Everything is meaningless. But everything matters. 

The friend who struggles faithfully through chronic pain is not just another update in a thread. She matters. The grandmother whose funeral has passed and seems forgotten so quickly- she matters. The faithful plodding of a writer hoping to encourage one person- his small obedience matters. The vitriol spilled on the pages of the internet that we take in each day- those evil words matter. Nothing, whether good or evil, stays secret from our holy God.  

Since God created us with purpose- our tiny vapor of a life matters. And because He brought us out from the death sentence of our sin by the blood of Jesus, our life once again has meaning. Our transient lives no longer end in destruction, but our future is with Christ. 

For now, we live with the extremely hard next  to the beautiful, and we will see these realities in overload each time we grab our phones. But we don’t have to stay discouraged.

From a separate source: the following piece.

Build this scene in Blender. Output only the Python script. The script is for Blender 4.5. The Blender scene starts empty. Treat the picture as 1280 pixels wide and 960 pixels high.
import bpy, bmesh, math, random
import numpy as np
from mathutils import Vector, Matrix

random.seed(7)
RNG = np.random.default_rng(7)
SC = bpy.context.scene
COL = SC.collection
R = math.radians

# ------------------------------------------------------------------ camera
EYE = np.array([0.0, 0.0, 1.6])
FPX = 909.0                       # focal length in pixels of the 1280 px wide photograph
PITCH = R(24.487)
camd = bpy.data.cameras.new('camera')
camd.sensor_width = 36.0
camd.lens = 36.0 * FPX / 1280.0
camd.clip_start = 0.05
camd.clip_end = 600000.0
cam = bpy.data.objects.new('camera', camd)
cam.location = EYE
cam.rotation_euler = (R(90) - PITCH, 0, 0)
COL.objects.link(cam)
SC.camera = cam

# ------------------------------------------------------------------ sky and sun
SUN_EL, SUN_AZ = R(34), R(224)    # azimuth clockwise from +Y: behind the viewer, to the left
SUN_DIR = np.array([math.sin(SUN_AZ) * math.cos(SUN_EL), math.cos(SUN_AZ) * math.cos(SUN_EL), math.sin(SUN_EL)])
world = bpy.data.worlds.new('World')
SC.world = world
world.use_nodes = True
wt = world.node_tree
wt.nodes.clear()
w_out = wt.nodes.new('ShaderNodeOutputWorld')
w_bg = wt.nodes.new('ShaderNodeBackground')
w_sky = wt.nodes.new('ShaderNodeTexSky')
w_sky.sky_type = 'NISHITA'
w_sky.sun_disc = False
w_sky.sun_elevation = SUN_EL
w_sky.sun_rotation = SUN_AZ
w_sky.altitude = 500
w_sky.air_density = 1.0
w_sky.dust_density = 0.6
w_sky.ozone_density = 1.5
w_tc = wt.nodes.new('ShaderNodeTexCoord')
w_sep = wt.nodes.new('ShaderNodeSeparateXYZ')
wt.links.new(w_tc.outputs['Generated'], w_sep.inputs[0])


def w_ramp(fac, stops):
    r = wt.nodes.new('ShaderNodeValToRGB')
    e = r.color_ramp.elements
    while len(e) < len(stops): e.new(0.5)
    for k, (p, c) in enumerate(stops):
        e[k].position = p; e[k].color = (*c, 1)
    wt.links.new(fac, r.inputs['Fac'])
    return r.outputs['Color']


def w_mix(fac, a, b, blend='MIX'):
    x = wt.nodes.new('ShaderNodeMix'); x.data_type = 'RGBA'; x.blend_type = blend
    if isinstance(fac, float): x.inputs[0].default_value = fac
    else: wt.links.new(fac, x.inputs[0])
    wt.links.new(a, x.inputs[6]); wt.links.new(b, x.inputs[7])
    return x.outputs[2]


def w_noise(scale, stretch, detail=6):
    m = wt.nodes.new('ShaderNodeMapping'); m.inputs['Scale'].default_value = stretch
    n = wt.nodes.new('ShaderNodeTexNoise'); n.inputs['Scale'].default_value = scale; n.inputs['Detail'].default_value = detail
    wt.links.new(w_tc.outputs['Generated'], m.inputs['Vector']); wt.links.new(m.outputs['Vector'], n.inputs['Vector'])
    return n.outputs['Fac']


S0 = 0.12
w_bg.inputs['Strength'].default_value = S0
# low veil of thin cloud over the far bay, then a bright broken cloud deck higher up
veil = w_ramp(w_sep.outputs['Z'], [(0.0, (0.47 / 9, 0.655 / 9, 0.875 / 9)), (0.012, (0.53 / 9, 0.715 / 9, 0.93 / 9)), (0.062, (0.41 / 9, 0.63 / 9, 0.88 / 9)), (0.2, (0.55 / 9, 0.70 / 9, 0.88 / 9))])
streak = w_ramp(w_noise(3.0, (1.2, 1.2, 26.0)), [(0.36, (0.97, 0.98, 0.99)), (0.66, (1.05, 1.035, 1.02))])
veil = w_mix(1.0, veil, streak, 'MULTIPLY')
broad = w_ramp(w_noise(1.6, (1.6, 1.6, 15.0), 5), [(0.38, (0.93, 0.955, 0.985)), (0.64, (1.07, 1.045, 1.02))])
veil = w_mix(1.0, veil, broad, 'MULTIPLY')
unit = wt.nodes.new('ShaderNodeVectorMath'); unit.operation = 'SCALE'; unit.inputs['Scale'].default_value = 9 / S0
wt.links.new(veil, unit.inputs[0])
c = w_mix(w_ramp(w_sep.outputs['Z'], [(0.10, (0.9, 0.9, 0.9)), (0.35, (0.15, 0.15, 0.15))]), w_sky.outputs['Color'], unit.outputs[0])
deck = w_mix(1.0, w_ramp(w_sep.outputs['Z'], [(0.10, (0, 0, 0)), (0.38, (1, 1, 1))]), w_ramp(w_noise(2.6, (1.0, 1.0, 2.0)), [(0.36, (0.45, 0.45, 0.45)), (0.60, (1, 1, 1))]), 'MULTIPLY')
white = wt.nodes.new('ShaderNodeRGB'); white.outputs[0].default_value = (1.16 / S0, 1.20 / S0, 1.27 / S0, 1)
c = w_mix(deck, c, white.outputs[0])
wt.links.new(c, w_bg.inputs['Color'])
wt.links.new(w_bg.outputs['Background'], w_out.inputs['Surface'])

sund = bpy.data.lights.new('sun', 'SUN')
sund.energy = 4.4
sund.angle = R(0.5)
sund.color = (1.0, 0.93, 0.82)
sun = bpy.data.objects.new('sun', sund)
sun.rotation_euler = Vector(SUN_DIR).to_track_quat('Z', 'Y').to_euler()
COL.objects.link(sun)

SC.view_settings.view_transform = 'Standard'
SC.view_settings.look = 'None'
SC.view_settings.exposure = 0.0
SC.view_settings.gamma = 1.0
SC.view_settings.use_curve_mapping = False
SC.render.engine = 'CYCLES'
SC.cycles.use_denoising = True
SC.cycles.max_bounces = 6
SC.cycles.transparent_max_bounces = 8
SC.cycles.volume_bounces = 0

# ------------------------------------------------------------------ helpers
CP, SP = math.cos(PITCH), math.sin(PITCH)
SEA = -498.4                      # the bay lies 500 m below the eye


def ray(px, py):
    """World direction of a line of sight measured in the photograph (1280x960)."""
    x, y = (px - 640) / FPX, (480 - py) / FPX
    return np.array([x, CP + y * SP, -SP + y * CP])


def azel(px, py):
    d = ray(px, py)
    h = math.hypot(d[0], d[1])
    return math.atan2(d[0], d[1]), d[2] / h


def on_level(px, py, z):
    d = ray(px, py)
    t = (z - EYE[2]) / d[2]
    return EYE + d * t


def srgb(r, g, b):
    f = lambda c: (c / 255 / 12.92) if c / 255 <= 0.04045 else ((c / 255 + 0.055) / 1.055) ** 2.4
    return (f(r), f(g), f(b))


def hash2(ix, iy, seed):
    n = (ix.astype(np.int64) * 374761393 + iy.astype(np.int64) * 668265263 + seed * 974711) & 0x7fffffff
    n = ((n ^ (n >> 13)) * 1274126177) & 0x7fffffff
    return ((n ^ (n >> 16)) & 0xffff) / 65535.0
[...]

The good news of Christ reminds us that we await an eternal glory with our Savior (2 Cor. 4:17-18).  And it reminds us he is working his purpose in his children amidst every seemingly forgotten, short, and tiny piece of their life. Because of the gospel, everything matters.

Remind yourself of this each time you log off social media and start to feel the pull of discouragement over its futility. Remember the God who will not waste anything, whether it’s good and forgotten, or whether it’s wrong and awaits judgment. He is the stronghold we are searching for, and he will not fail us. 

We can push away the smoke that blinds with the truth of the gospel. Then we can go back to tell those still lost in it.